Why Housing Inventory Shifts
While you might think of inventory as just a number, it can tell you a lot about the state of the market and how easy (or difficult) it may be to buy or sell a home at any given time.
That’s because it’s rarely stagnant—it is constantly rising and falling based on a variety of factors. Let’s break down why inventory may change and what causes it to go up or down.

The time of year
One of the biggest drivers of housing inventory is the time of year. Real estate typically follows seasonal trends, with more homes hitting the market in spring and summer. The nicer weather tends to inspire homeowners to list their homes and buyers to seek new ones. There’s also the reasoning that families often prefer to move in the warmer months to avoid disrupting the school year, and with more people on the hunt, more sellers are encouraged to put their properties on the market.
On the flip side, housing inventory usually drops during fall and winter.

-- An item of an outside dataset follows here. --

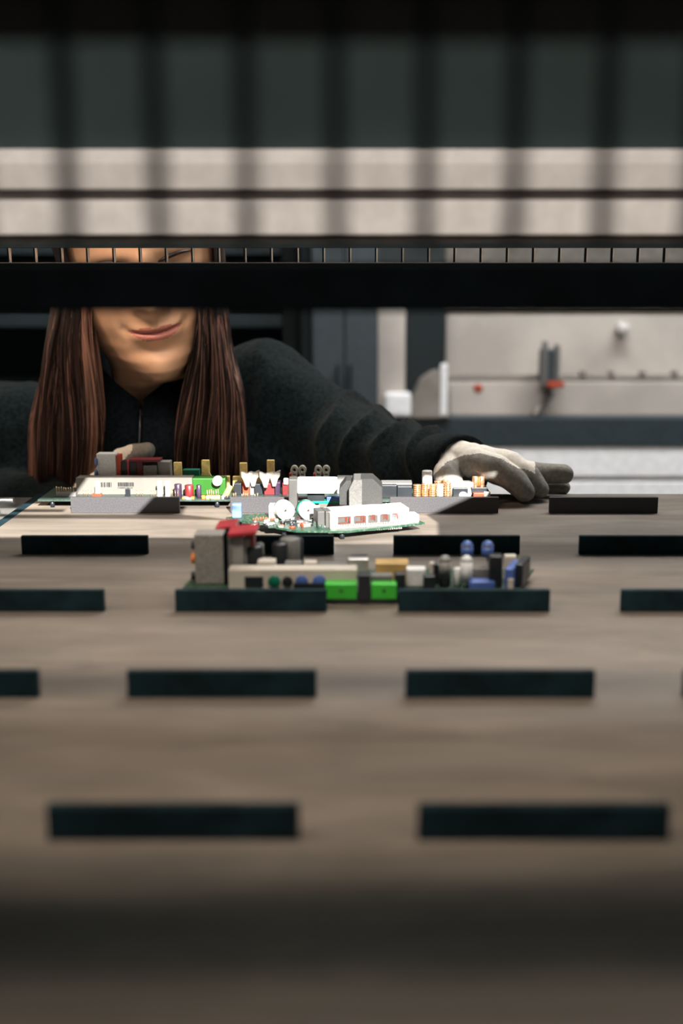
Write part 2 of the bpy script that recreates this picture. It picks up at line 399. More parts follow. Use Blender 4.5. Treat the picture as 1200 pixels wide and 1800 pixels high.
# thin slotted strip further back
ys = POST_Y[3]
sl = thing('slotted_strip', 'thin black strip with a row of small slots just above the black beam', 'strip', (0.165, ys, CZ))
zs1, zs0 = W(600, 436, ys).z, W(600, 461, ys).z
for nm, a, b in (('upper_bar', W(600, 418, ys).z, zs1), ('lower_bar', zs0, W(600, 480, ys).z)):
    bm = bmesh.new(); box(bm, ((LX + RX) / 2, ys, (a + b) / 2), (RX - LX, .004, abs(a - b)), 0, .0003); obj(nm, bm, 'dark_steel', sl)
bm = bmesh.new(); box(bm, ((LX + RX) / 2, ys - .0035, zs0 - .0004), (RX - LX, .003, .0007), 0, .0001); obj('lip', bm, 'rail_groove', sl)  # lit line along the lip, its brightness put into a paler colour
k = -8
while True:
    x = W(15 + 46.05 * k, 448, ys).x; k += 1
    if x < LX + .01: continue
    if x > RX - .01: break
    bm = bmesh.new(); box(bm, (x, ys, (zs0 + zs1) / 2), (.0012, .003, zs1 - zs0 - .0001)); box(bm, (x + .0013, ys, (zs0 + zs1) / 2), (.0009, .0036, zs1 - zs0 - .0001), mi=1)
    obj('slot_bar', bm, ['black_metal', 'slot_edge'], sl)

# ---------------------------------------------------------------- circuit boards
ZB = T0 + 0.006; BT = 0.0016
def board(name, label, poly, m, cat='circuit board'):
    cx = sum(p.x for p in poly) / len(poly); cy = sum(p.y for p in poly) / len(poly)
    t = thing(name, label, cat, (cx, cy, T0))
    bm = bmesh.new(); prism(bm, poly, ZB, ZB + BT); obj('board', bm, m, t)
    for p in poly[::max(1, len(poly) // 4)]:
        q = Vector((cx, cy, 0)) + (Vector((p.x, p.y, 0)) - Vector((cx, cy, 0))) * 0.86
        bm = bmesh.new(); cyl(bm, (q.x, q.y, T0), (q.x, q.y, ZB), .002, 10); obj('standoff', bm, 'black_plastic', t)
    return t
ZC = ZB + BT
def quad(x0, x1, Ya, Yb, yref=880):
    a = W(x0, yref, Ya).x; b = W(x1, yref, Ya).x
    return [Vector((a, Ya, 0)), Vector((b, Ya, 0)), Vector((b, Yb, 0)), Vector((a, Yb, 0))]
def chips(t, x0, x1, Ya, Yb, n, cols, hmax=.004, yref=890):
    """small soldered pieces scattered on a board, each its own part"""
    for i in range(n):
        x = random.uniform(x0, x1); Y = random.uniform(Ya, Yb); c = W(x, yref, Y).x
        m = random.choice(cols); h = random.uniform(.001, hmax)
        bm = bmesh.new()
        if random.random() < .6: box(bm, (c, Y, ZC + h / 2), (random.uniform(.002, .006), random.uniform(.0015, .004), h), random.choice((0, .3, 1.57)), .0002); nm = 'chip'
        else: cyl(bm, (c, Y, ZC), (c, Y, ZC + h * 1.3), random.uniform(.0012, .0025), 12, bev=.0002); nm = 'capacitor'
        obj(nm, bm, m, t)

# --- bright board in the middle
mp = [TP(x, y, ZB) for x, y in ((400, 913), (440, 921), (492, 931), (520, 936), (610, 937), (746, 922), (700, 904.5), (640, 904.5), (500, 904.5), (430, 907))]
b = board('circuit_board', 'sunlit green circuit board with white connector and grey transformer in the middle of the table', mp, 'pcb_green')
BX('capacitor', 'blue_light', b, 407, 424, 886, 910, .903, .007, .0012, zb=ZC)
for x0, x1, Yc, tm in ((484, 516, .900, 'cream_plastic'), (524, 556, .900, 'teal_plastic')):
    bm = bmesh.new(); c = W((x0 + x1) / 2, 901, Yc); r = (W(x1, 901, Yc).x - W(x0, 901, Yc).x) / 2
    # ring lying on its edge, axis turned slightly to the right
    ax = Vector((0.35, -1, 0)).normalized(); sd = Vector((1, .35, 0)).normalized(); up = Vector((0, 0, 1))
    c.z = ZC + r
    prof = [(-.0050, r * .90), (-.0044, r), (.0044, r), (.0050, r * .90), (.0050, r * .22), (-.0050, r * .22)]
    rings = [[c + ax * h + (sd * math.cos(a) + up * math.sin(a)) * q for a in [i * math.pi / 16 for i in range(32)]] for h, q in prof + prof[:1]]
    ring_loft(bm, rings, cap=False); bmesh.ops.remove_doubles(bm, verts=bm.verts, dist=1e-6)
    ind = obj('toroid_coil', bm, 'white_plastic', b)
    bm = bmesh.new(); rings = [[c - ax * .0012 + ax * h + (sd * math.cos(a) + up * math.sin(a)) * q for a in [i * math.pi / 16 for i in range(32)]] for h, q in ((-.0055, r * 1.0), (-.0055, r * 1.06), (-.001, r * 1.06), (-.001, r * 1.0), (-.0055, r))]
    ring_loft(bm, rings, cap=False); obj('winding', bm, tm, ind)
BX('relay', 'cream_plastic', b, 472, 486, 889, 912, .903, .012, zb=ZC)
BX('relay', 'white_plastic', b, 545, 561, 893, 918, .900, .012, zb=ZC)
# long white connector, turned a little
for (x0, x1, y0, nm, m) in ((558, 571, 899, 'connector', 'dim_grey'), (572, 584, 899, 'connector', 'dim_grey')):
    BX(nm, m, b, x0, x1, y0, 920, .868, .016, .0006, rz=.28, zb=ZC)
wc = BX('terminal_block', 'white_plastic', b, 578, 722, 897, 920, .873, .022, .0006, rz=.28, zb=ZC)
BX('connector', 'white_plastic', b, 717, 737, 905, 918, .886, .012, .0008, rz=.28, zb=ZC)
base_l = W(586, 922, .904)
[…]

Many sellers don’t want to list during these slower months since fewer buyers may be looking and it can be harder to move during the holidays.
Economic conditions
Naturally, the overall economy plays a major role in whether inventory rises or falls. If it is doing well and people feel confident in their financial stability, they may be more likely to list their home or buy a new one. Conversely, economic uncertainty or a downturn can make buyers and sellers more cautious, leading to tighter inventory.
Mortgage rates
Higher mortgage rates can make homebuying more expensive, especially for first timers. As rates go up, potential buyers may hesitate to enter the market, leading to a decrease in demand. In turn, this can prompt sellers to hold off on listing their homes, reducing the number of properties for sale.
Lower rates, meanwhile, generally stimulate demand since buyers can afford to borrow more for the same monthly payment. And with a greater number of buyers entering the market, sellers may feel encouraged to list their homes, thus increasing inventory levels.

New construction
Another important factor is the rate of new construction. When more new homes are being built, housing inventory tends to rise. However, the pace of construction can be slow, especially when there is a shortage of labor or materials. In addition, not all new homes are affordable for first-time buyers, so the types being made will also impact overall inventory levels.
Population growth
As populations rise, more people need places to live, which increases demand for housing. In areas experiencing rapid growth or migration—like cities and states where the job market is booming—inventory might not be able to keep up, leading to a shortage. Some places, though, might experience an outflow of residents for opposite reasons; for anyone to whom said reasons would be irrelevant (such as remote workers), the resulting high inventory and low demand could create a good homebuying opportunity.
Local market conditions
On the note of regional variation, there are other conditions that can affect inventory levels in specific areas, including the availability of land, local zoning laws, and even natural disasters. For instance, a city with limited land for new homes may experience a persistent shortage of inventory, while a nearby one with more space for development may have a more balanced housing market.
As a buyer or seller, it’s important to understand inventory trends to make informed decisions. Working with a local real estate agent can help you navigate shifts and get the best deal for your specific situation.